Kitabın başında İbn-i Sina’nın Hayatı, felsefesi, Hikmet ve felsefe konularında açıklamalar yapılmıştır. Batı’da “Avicenna” adıyla tanınan İbn-i Sina “Felsefe” terimi yerine “Hikmet” terimini kullanmıştır. Bu yüzden halk ve bilginlerin çoğu İbn-i Sina’yı “Hekim: hikmet sahibi” diye vasıflandırmıştır. Filozof ve hekim tabiri arasında bir fark gözetmemişlerdir. Filozof tabirinin kullanılmamasında kelimenin aslının Yunanca olması da pay sahibi olmalıdır. Bu yüzden çevirisini ve tıpkıbasımını yaptığımız eseri kopyalayan kişi kitabın başında şöyle yazmıştır: “Hekimlerin sultanı, âlimlerin ve fazılların meliki, saliklerin ve ariflerin önderi mevlamız Şeyh Ebu Ali Sina’nın sözlerindendir…”

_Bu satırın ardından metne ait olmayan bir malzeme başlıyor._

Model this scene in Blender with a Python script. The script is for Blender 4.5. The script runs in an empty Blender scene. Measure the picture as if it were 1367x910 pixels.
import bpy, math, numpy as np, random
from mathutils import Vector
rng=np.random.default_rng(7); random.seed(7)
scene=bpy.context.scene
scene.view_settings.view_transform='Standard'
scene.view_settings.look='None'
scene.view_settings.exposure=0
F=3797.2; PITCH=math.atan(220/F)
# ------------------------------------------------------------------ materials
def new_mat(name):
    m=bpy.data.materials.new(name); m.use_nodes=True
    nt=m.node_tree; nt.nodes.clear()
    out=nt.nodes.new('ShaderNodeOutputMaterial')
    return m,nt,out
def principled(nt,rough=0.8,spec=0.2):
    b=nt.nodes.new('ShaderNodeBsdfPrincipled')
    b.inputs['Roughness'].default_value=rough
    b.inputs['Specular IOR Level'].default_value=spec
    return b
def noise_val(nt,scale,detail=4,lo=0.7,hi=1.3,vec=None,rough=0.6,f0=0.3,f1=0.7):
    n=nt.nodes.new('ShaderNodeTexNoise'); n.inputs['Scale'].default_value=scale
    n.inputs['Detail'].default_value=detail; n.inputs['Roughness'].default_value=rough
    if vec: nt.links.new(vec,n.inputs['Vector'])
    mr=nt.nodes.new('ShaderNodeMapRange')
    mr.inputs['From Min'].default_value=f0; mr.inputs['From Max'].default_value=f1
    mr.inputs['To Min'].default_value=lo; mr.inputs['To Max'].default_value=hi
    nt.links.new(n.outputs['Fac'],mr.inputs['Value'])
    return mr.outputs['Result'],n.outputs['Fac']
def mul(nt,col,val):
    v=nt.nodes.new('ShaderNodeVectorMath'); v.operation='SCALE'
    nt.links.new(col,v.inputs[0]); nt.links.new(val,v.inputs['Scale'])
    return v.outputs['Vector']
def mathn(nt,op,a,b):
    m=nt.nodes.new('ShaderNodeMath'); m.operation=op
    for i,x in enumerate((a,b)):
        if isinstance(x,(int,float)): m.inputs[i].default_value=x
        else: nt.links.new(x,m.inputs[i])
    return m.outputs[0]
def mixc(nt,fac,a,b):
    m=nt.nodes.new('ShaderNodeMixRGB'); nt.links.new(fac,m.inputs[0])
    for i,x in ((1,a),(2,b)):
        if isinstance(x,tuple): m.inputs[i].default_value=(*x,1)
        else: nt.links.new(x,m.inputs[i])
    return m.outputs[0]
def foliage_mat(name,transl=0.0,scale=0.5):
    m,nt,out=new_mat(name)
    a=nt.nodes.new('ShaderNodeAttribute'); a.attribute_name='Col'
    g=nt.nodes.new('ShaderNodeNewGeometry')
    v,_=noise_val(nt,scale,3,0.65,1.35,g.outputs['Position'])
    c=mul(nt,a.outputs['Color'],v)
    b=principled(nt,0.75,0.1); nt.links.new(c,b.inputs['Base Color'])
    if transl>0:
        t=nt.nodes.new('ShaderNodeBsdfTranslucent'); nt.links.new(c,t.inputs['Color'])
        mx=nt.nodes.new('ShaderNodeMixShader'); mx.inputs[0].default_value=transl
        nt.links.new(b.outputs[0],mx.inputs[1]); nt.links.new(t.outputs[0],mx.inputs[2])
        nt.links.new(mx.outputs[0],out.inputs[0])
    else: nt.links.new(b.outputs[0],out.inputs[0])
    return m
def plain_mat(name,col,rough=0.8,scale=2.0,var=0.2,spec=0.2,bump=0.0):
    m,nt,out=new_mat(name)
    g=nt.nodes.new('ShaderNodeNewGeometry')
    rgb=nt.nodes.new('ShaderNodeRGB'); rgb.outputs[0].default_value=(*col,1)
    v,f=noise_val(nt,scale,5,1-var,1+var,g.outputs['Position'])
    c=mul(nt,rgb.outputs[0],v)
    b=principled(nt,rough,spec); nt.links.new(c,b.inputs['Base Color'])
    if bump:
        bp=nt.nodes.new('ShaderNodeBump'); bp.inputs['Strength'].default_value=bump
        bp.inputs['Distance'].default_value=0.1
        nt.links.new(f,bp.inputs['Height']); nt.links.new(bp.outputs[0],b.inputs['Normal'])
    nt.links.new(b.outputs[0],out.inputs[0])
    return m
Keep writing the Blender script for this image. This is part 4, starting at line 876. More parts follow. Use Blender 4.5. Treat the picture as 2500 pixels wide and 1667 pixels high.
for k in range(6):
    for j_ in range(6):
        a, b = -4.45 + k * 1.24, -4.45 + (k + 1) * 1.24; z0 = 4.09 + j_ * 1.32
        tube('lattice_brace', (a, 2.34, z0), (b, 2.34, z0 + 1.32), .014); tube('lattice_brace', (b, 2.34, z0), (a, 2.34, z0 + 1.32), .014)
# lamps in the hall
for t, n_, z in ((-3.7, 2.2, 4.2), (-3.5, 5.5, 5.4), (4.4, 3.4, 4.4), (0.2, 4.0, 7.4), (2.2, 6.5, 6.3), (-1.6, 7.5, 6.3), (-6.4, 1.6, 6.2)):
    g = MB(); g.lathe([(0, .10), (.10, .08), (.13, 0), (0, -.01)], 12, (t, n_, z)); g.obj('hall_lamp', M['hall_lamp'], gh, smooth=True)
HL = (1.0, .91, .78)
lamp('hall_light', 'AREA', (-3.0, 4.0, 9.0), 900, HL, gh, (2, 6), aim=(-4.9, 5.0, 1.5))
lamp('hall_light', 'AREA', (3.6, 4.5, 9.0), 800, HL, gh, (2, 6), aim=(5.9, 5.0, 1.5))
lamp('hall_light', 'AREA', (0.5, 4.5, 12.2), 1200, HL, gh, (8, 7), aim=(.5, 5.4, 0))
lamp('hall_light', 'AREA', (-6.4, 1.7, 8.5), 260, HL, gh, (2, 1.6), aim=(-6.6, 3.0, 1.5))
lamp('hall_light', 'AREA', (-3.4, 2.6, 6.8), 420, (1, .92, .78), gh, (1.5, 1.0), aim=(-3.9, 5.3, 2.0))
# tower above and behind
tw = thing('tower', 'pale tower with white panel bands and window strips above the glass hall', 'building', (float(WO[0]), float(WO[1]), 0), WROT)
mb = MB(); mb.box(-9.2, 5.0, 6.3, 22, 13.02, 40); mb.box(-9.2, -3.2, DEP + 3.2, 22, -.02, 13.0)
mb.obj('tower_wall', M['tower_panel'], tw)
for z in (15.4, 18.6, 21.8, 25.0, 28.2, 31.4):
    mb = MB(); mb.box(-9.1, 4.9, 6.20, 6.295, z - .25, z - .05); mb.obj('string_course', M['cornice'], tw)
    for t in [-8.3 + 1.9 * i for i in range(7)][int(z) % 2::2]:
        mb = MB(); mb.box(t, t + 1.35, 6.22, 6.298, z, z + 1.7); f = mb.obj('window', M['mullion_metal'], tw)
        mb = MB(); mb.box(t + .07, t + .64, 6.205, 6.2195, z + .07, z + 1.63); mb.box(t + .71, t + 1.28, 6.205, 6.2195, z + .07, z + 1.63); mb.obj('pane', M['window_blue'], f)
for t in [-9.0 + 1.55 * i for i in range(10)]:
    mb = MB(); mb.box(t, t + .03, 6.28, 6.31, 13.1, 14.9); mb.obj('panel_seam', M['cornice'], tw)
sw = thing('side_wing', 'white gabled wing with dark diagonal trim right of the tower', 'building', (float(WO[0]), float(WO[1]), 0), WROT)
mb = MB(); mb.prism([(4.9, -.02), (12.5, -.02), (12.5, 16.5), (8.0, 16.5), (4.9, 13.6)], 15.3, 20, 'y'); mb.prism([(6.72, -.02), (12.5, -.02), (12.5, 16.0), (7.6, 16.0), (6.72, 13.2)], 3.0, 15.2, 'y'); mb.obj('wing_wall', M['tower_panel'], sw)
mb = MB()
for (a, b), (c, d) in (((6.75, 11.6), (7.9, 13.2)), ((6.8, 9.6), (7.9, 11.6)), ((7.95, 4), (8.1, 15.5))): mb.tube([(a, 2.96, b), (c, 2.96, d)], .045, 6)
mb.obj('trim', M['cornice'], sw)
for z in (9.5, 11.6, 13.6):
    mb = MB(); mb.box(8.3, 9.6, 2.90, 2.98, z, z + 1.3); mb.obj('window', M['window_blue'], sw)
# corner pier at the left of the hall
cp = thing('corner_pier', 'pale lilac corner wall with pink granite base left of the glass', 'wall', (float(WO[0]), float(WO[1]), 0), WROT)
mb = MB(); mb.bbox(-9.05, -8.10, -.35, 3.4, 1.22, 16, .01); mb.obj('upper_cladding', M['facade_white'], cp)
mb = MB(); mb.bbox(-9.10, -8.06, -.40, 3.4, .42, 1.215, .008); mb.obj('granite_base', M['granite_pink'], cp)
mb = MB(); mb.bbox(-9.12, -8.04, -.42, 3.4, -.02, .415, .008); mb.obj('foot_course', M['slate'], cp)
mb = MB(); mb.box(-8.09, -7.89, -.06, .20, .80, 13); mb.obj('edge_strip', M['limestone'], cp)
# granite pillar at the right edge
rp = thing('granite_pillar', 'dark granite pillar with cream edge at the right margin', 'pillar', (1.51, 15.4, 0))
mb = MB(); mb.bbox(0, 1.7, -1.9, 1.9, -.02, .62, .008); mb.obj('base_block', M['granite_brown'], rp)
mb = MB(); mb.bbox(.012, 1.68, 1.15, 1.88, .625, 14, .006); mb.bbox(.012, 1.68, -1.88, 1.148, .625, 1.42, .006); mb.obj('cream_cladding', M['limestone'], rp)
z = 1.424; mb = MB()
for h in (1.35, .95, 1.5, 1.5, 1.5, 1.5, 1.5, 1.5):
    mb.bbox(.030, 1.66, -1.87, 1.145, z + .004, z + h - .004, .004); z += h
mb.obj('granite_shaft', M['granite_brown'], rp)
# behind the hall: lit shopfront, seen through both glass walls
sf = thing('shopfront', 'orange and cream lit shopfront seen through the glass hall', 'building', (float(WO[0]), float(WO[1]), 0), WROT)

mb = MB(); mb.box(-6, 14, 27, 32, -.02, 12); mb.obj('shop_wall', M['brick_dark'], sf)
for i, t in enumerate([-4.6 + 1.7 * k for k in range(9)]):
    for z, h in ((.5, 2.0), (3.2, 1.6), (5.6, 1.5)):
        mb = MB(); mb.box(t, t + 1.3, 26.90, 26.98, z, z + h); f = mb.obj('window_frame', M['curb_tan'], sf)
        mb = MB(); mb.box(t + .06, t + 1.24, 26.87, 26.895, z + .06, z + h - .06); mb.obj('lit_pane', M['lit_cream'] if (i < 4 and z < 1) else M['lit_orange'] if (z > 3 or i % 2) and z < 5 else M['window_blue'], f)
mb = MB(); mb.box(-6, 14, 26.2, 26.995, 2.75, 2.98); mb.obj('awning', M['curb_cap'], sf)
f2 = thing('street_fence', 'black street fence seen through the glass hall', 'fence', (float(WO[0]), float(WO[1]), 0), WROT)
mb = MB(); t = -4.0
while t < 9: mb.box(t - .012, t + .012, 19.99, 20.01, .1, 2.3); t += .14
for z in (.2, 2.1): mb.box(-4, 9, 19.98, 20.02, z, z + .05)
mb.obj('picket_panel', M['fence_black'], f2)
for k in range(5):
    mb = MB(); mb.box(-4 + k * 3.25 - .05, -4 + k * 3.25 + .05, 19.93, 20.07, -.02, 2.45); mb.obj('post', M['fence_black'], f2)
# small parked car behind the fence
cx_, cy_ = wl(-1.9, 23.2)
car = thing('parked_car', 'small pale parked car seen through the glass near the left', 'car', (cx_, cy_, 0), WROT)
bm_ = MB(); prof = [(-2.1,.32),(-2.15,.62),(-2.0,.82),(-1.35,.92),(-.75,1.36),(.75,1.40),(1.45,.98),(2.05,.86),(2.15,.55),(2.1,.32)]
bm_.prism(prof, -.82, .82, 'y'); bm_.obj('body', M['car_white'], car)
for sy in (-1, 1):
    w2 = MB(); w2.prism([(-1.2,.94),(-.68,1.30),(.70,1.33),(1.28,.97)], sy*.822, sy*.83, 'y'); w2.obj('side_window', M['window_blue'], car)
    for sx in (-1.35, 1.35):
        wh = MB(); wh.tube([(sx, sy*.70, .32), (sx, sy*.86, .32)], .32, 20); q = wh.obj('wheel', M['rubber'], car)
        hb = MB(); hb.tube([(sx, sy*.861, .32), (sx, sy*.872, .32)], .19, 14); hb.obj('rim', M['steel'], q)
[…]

İbn-i Sina’nın “Hikmet” tabirini kullanmasındaki en önemli sebep Kur’an’da “Hikmet” tabirine sıkça yer verilmesidir. Bir diğer neden ise “Hikmet” tabirinin anlamının derin ve geniş olmasındandır. Bu bilgiler ışığında bu esere “Felsefe Risalesi” ismini vermeyi uygun gördük. Çünkü İbn-i Sina “Hikmet” kelimesini “Felsefe” manasında kullanmaktaydı. Bu yüzden “İlahiyat” adlı eserinde “Metafizik” hakkında şöyle demektedir: “Bu ilim İlk Felsefe ve Mutlak Hikmet’tir.”
Felsefe kelimesinin açıklaması yapılırken kelimenin manasının “Hikmet Arayan” veya “Hikmet Seven” olduğu belirtilmektedir. Çünkü Hikmet’in sözlük manalarından birisi de “Bilgi”dir. Hikmet sahibi ise “Bilge”dir.
“Âlimler derler ki; “İnsan küçük âlemdir.” Onların bu sözden maksadı şudur; “Gezegenlerde yıldızlarda, tabiatlarda ve madenlerden, bitkilerden ve hayvanlardan oluşan varlıklarda her ne varsa insanda da vardır. Hatta daha tamam ve daha iyi halde!”